While the degree of progressivity of the tax system is mostly considered to be a value judgement, at the very least, the Government should come clean and tell the public if that is its intention. In addition, however, it is likely that the performance of the Australian economy has been held back by the increase in inequality, and in that case we need to make the tax system more progressive, rather than less.

A final concern, raised by the Grattan Institute, is that there is “a real risk that the size of the package – unmoored from other structural changes to the system – will ‘crowd out’ the chance to make more meaningful tax reforms for another decade”. Already Andrew Podger has outlined a much “More carefully designed, Stage Three Tax Measure[that] could be a Responsible and Genuine Tax Reform (Pearls & Irritations, 26 June),but such a package would require undoing the Government’s so-called ‘reforms’.

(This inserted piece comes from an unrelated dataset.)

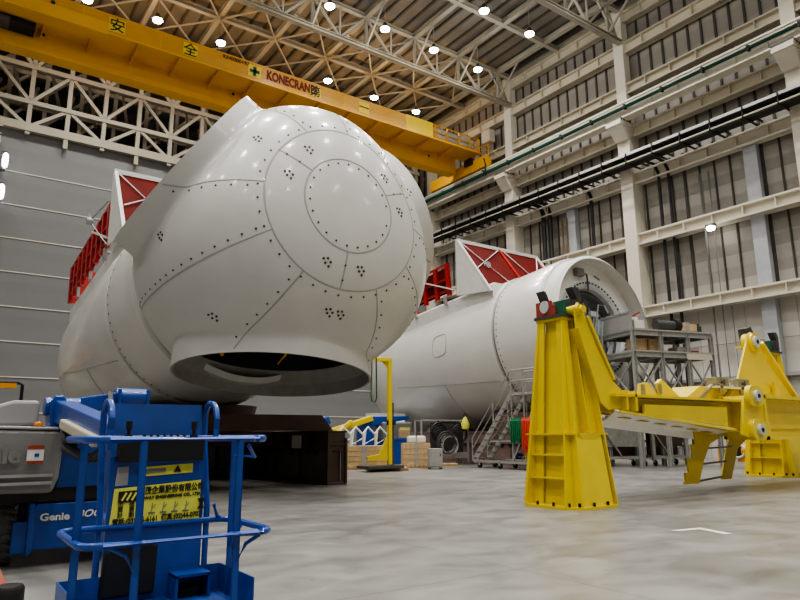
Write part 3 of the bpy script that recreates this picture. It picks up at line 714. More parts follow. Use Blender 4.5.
# transport frames under the nacelles
def transport_frame(x, y, label, mt, mf, y0=-6.9):
    t = thing('transport_frame', label, 'steel frame', (x,y,0), group='frames under the nacelles')
    y1 = 7.6
    for sg in (-1, 1):
        xi = sg*2.45
        xo, xq = sorted((sg*2.15, sg*2.8))
        bm_ = MB(); bm_.box(xo+.12,y0+.1,.06,xq-.12,y1,1.1).box(xo,y0,1.1,xq,y1,1.72).box(xo-.05,y0-.05,0,xq+.05,y1,.08).box(xo-.05,y0-.02,1.68,xq+.05,y1,1.75)
        o = bm_.build('side_beam', mt, t, bevel=.015)
        fx = xo if sg < 0 else xo
        MB().box(xo+.09,y0+.25,.09,xo+.12,y1-.1,1.08).build('web_panel', mf, o); 
        for k in range(7 if y0 < -5 else 5):
            yy = y0+2.1*k; MB().box(xo,yy,.08,xo+.14,yy+.06,1.12).box(xq-.14,yy,.08,xq,yy+.06,1.12).build('stiffener', mt, o)
        MB().box(xo-.05,y0-.07,.05,xo+.02,y0+.02,1.75).box(xq-.02,y0-.07,.05,xq+.05,y0+.02,1.5).box(xo,y0-.06,1.28,xq,y0,1.34).build('end_flange', mt, o)
        for k in range(12 if y0 < -5 else 8):
            yy = y0+.9+.62*k+(.35 if k > 3 else 0); MB().cyl((xo-.02,yy,1.03),(xo+.1,yy,1.03),.1,10).build('hole_disc', 'black', o)  # dark disc for each round hole, its shade painted black
        for yy in (y0+1.05,y0+3.1): 
            MB().torus((xo-.04,yy,1.42),(1,0,0),.15,.03,16,6).build('lifting_ring', 'black', o)
    for yy in (y0+1.0,5.4):
        MB().prism([(-2.9,yy,1.75),(2.9,yy,1.75),(2.45,yy,2.28),(-2.45,yy,2.28)],(0,.8,0)).build('cross_beam', mt, t)
    MB().box(-2.2,-2.5,1.2,2.2,2.5,1.76).build('pedestal_plate', mt, t)
    return t
tf1 = transport_frame(8.65,26.2,'dark brown steel beam frame on the floor under the left nacelle','brown','brownface')
MB().box(2.1,-5.0,1.15,2.13,-4.3,1.6).build('white_tag', 'white', tf1)
transport_frame(27.5,25.7,'pinkish brown steel frame under the right nacelle behind the stairs','pink','pink',-2.9)
gs = thing('lifting_sling', 'thin green loop sling hanging from the rim of the hub collar', 'sling', (11.08,17.1,2.6))
MB().tube([(0,0,1.45),(-.03,0,.2),(.0,0,.03),(.12,0,0),(.18,0,.12),(.16,0,1.4),(.08,0,1.6)], .024, 6, True).build('loop', 'green', gs, smooth=True)

# ------------------------------------------------------------------ yellow stands and lifting yoke
def stand(x, y, label):
    t = thing('support_stand', label, 'support stand', (x,y,0), group='yellow support stands'); t.scale = (.87,.87,1)
    H = 4.22
    c = .0
    pl = MB(); o_ = [(-1.02,-.62),(-.62,-1.02),(.62,-1.02),(1.02,-.62),(1.02,.62),(.62,1.02),(-.62,1.02),(-1.02,.62)]
    pl.prism([(a,b,0) for a, b in o_],(0,0,.06)); bp_ = pl.build('base_plate', 'yellow', t)
    for k in range(20):
        a = o_[k % 8]; b = o_[(k+1) % 8]; q = .3 if k < 8 else .75
        px_, py_ = (a[0]*(1-q)+b[0]*q)*.95, (a[1]*(1-q)+b[1]*q)*.95; MB().cyl((px_,py_,.06),(px_,py_,.14),.035,6).build('anchor_bolt', 'black', bp_)
    MB().frus(0,0,.06,.62,.62,H,.27,.27).build('column', 'yellow', t)
    for ang in range(4):
        ca, sa = math.cos(ang*PI/2), math.sin(ang*PI/2)
        rt = lambda a, b, z: (ca*a-sa*b, sa*a+ca*b, z)
        for w0, w1 in ((-.66,-.40),(.66,.40)):
            # flared rib standing off the face, tapering to the top plate
            MB().prism([rt(.3,w0,.06),rt(.98,w0,.06),rt(.44,w1,H),rt(.2,w1,H)], V(rt(0,.035,0))).build('rib', 'yellow', t)
    rg_ = MB(); rg_.prism([(-.76,-.76,1.58),(.76,-.76,1.58),(.76,.76,1.58),(-.76,.76,1.58)],(0,0,.035)); rg_.build('ring_plate', 'yellow', t)
    for ang in (0,1,2,3):
        ca, sa = math.cos(ang*PI/2), math.sin(ang*PI/2); rt = lambda a, b, z: (ca*a-sa*b, sa*a+ca*b, z)
        for z in (.62,1.12):
            if ang in (1,2): MB().prism([rt(.5,-.6,z),rt(.9-z*.12,-.6,z),rt(.9-z*.12,.6,z),rt(.5,.6,z)],(0,0,.03)).build('shelf_rib', 'yellow', t)
        MB().prism([rt(.5,-.5,1.58),rt(.74,-.5,1.58),rt(.74,.5,1.58),rt(.5,.5,1.58),],(0,0,-.02)).build('collar_rib', 'yellow', t)
        if ang == 3:
            MB().prism([rt(.93,-.56,.06),rt(.93,.56,.06),rt(.74,.48,1.57),rt(.74,-.48,1.57)], V(rt(-.04,0,0))).build('face_plate', 'yellow', t)
            MB().prism([rt(.74,-.46,1.62),rt(.74,.46,1.62),rt(.70,.0,1.25)], V(rt(.03,0,0))).build('gusset', 'yellow', t)
            MB().prism([rt(.3,-.02,1.6),rt(.78,-.02,1.6),rt(.42,-.02,H),rt(.2,-.02,H)], V(rt(0,.04,0))).build('rib', 'yellow', t)
        elif ang != 2: MB().prism([rt(.56,-.0,.06),rt(.95,-.02,.06),rt(.60,-.02,1.57),rt(.5,0,1.57)],V(rt(0,.03,0))).build('rib', 'yellow', t)
    MB().box(-.46,-.46,H,.46,.46,H+.06).build('top_plate', 'yellow', t)
    MB().box(-.5,-.5,H+.06,.5,.5,H+.13).build('saddle_plate', 'steel', t)
    z = H+.13
    # red and green saddle cheeks, dark jaws
    MB().box(-.46,-.1,z,-.40,.44,z+.36).build('red_cheek', 'redbar', t); MB().box(-.46,-.24,z,-.40,-.1,z+.2).build('red_cheek', 'redbar', t)
    MB().box(-.40,-.46,z,-.26,-.24,z+.32).build('green_block', 'inkgreen', t)
    MB().cyl((-.50,.12,z+.22),(-.40,.12,z+.22),.15,20).build('roller_end', 'mach', t); MB().cyl((-.40,.12,z+.22),(.3,.12,z+.22),.13,16).build('roller', 'steel', t)
    for xx in (-.02,.1,.22): MB().box(xx-.1,-.46,z,xx-.04,.2,z+.38).build('jaw_plate', 'steel', t)
    MB().prism([(.22,-.46,z),(.40,-.46,z),(.40,-.46,z+.5),(.28,-.46,z+.70),(.02,-.46,z+.68),(.22,-.46,z+.42)],(0,.24,0)).build('jaw', 'steel', t)
    MB().prism([(-.34,.1,z+.40),(-.26,.1,z+.36),(-.4,.1,z+.60),(-.48,.1,z+.62)],(0,.3,0)).build('jaw', 'steel', t)
    return t
stand(12.1,10.35,'yellow ribbed steel stand nearest the viewer, red and green saddle on top')
stand_far = stand(26.4,12.45,'yellow ribbed steel stand at the right edge, behind the wide yellow plate'); stand_far.scale = (.95,.95,1.08)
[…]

Most probably, Australia cannot afford the Government’s Stage 3 tax cuts. In any case, they are badly designed. As the Grattan Report concluded: “Ultimately the case for or against tax cuts in 2024-25 will be clearer closer to that date”. Assuming that the Government gets its way and these future tax cuts are legislated now, the reality is that there can be no responsible guarantee that they will actually come to pass in five years’ time.